He documented many of the greatest acts of the Sixties and has recently worked with current rock stars The Libertines – and he’s in Norwich this Saturday evening. Peter Whitehead’s avant garde pop films were the forerunner of today’s music videos, as Keiron Pim finds out.

They say if you can remember the Sixties you can't have been there. Peter Whitehead says he doesn't really remember them, but he can remind himself by watching his films.

He caught The Rolling Stones, Jimi Hendrix, The Small Faces and Pink Floyd at their peak and helped make them into icons.

Tomorrow night a selection of his pop promo films will be shown at Cinema City in Norwich in what should prove an enticing prospect for anyone who loves those bands.

Speaking to him in advance of the screening it soon becomes clear that his memory is better than he lets on – though on hearing his stories, no one would dispute that he was there.

The evening celebrates the 40th anniversary of Whitehead's first film, and is the first time many of these films will have been shown since the decade when they were made – little wonder they have been called "the lost soundtrack to a lost generation". He will be on hand to introduce the films and answer questions.

David Calhoun wrote in Dazed and Confused magazine that "the promo videos made by Peter Whitehead in the 1960s mark the real birth of the music video", and he has been described as the "most important representative of the avant garde cinema in the UK".
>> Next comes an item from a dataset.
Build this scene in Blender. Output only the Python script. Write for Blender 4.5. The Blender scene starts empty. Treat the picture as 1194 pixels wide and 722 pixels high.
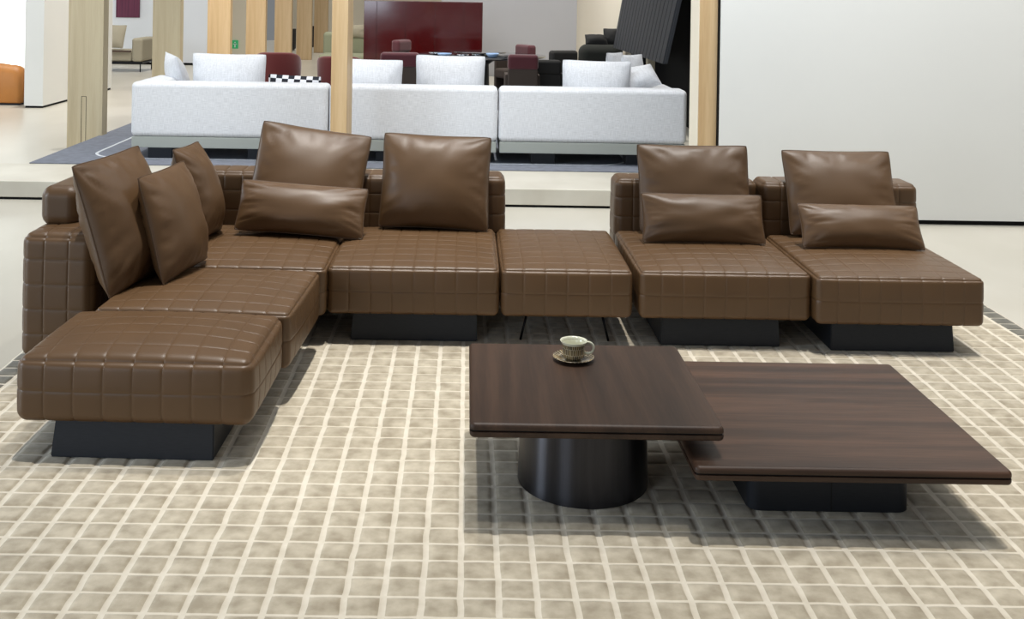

He made his name with Wholly Communion, which recorded Allen Ginsberg, Gregory Corso and beat cohorts at a poetry reading at the Albert Hall in 1965.

"Ginsberg arrived in London and I went to a poetry reading. He was there with a few other English poets.

"They announced at the end that they were planning to rent the Albert Hall for a poetry reading in about five weeks' time, which was the most absurd idea you could imagine for any poet, even Shakespeare.

"A few days beforehand I still didn't believe it would happen. But they said it was going to, and I said 'I'm a filmmaker, I could film it for you'."

Seven thousand people turned up at the Albert Hall and another 2000 were turned away. Whitehead describes the event as "the first Happening with a capital H", the moment when disparate strands of the emerging counterculture in mid-'60s London began to merge and people realised something significant was afoot.

"It was the first moment of consciousness that allowed people to come together. It brought together new attitudes to sex, Vietnam, the Aldermaston March…"

Wholly Communion won the Mannheim Film Festival Gold Medal. Among its admirers was Rolling Stones manager Andrew Loog Oldham, who commissioned Whitehead to make a cinema-verité film of the band on tour in Ireland.

Then there was Tonite Let's Make Love in London, in which he filmed the Syd Barrett-era Pink Floyd in the studio and at the psychedelic UFO club.

What set Whitehead apart at the time was his silent camera, which meant he could record unobtrusively at events such as poetry readings or rock concerts.

"There was nobody else really doing what I was doing," he says. "For a few years I was able to make those films and I documented the Sixties, there's no doubt about that. Anybody now can make a video with a camera they bought from Dixons."

He was "very lucky" to have a silent camera at a time when they were rare in England. However, while he shot most of his films in this country, he maintains they are actually about America.

"Wholly Communion was really about Ginsberg and Corso, who were American – people wouldn't have been as excited if they were English poets.

"The Rolling Stones were a bunch of guys from the London School of Economics who were doing the music of black guys from Chicago. The point is that the music and the essence of what they were doing was American.

"US, a play by Peter Brooke that I filmed, was basically saying that the war in Vietnam was our concern.

"It was American cultural imperialism, just like today in Iraq."

Born in Liverpool in 1937, Whitehead has certainly lived a full life. Falconry is his passion alongside film, an interest that has led to some brushes with death while exploring the birds' habitats.

He once found himself trapped on a Moroccan cliff-face with no choice but to cut one of the two ropes that were holding him.

He burned his way down the other rope, bouncing off the rocks before falling into the sea from 45ft, and still bears the scars.

On another expedition he caught black cholera in Baluchistan, 50 miles from the nearest road.

"I was saved by a witchdoctor: they tied me up with ropes to stop the blood flowing into my arms and legs, and then they stood on me and paralysed me, so that finally the stomach was unable to vomit.

"They broke two of my ribs, but saved my life."

He abandoned film-making for almost 30 years, dedicating himself to exploration, but was recently lured back by the promise of working with the band of the moment, The Libertines.

A friend of a friend put them in touch and the result, which remains a work-in-progress film, receives its première tomorrow evening. It should be a memorable night for music lovers young and old.

Here Comes the Nice: A Peter Whitehead Retrospective begins at 6pm at Cinema City in the Playhouse Theatre, St George's Street, tel: 01603 622047.

The Sixties theme continues in the Playhouse Bar directly after the screenings, with live music, beat poetry and oil-slides.